Wichtig ist, dass die Regelungen zwar die Einschränkung, insbesondere der Versammlungsfreiheit, ermöglichen, allerdings keine allgemeine Ausgangssperre. Das Verbot, einen Ort zu verlassen, gilt nur solange, bis die notwendigen Schutzmaßnahmen durchgeführt worden sind. Demnach sind nur zeitlich beschränkte Maßnahmen möglich. Weitergehende Maßnahmen dürften mit den Grundrechten wohl nur schwer vereinbar sein. Als grobe Richtschnur für das Kriterium der „zeitlichen Beschränkung“ dürfte ein Zeitraum von zwei Wochen angemessen sein. Die Äußerung der Bundeskanzlerin, Frau Dr. Angela Merkel, ist derzeit so zu verstehen, dass eben gerade dieser Zeitraum ausgeschöpft werden soll.

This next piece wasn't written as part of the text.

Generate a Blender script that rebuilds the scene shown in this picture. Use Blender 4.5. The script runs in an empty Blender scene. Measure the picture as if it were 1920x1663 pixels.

Im Vergleich hierzu dürften weitergehende, ausgangsbeschränkende Regelungen, mit den Vorgaben des Infektionsschutzgesetzes als gesetzlicher Ermächtigungsgrundlage nicht in Übereinklang zu bringen, zumindest aber argumentativ zu widerlegen sein. Zudem zielen Kontaktverbote im öffentlichen Raum passgenau auf die bestehenden Defizite in der Durchsetzung des Konzeptes des „social distancing“ ab, während allgemeine Ausgangsbeschränkungen nicht auf die zu adressierende Problemlage ausgerichtet sind. Kontaktverbote haben zudem nicht den Charakter einer Freiheitsbeschränkung, sind damit im Lichte der Grundrechte als eher vertretbar einzustufen. Dies bedeutet nicht, dass eine „Ausgangssperre“ nicht zu einem späteren Zeitpunkt von der Bundesregierung erwogen wird, insbesondere dann, wenn Zusammenkünfte im öffentlichen Raum nicht spürbar verschwinden oder die Infektionsrate nicht gesenkt werden kann.

Höchstwahrscheinlich müsste der Gesetzgeber dann allerdings zuvor eine entsprechende rechtssichere Grundlage schaffen.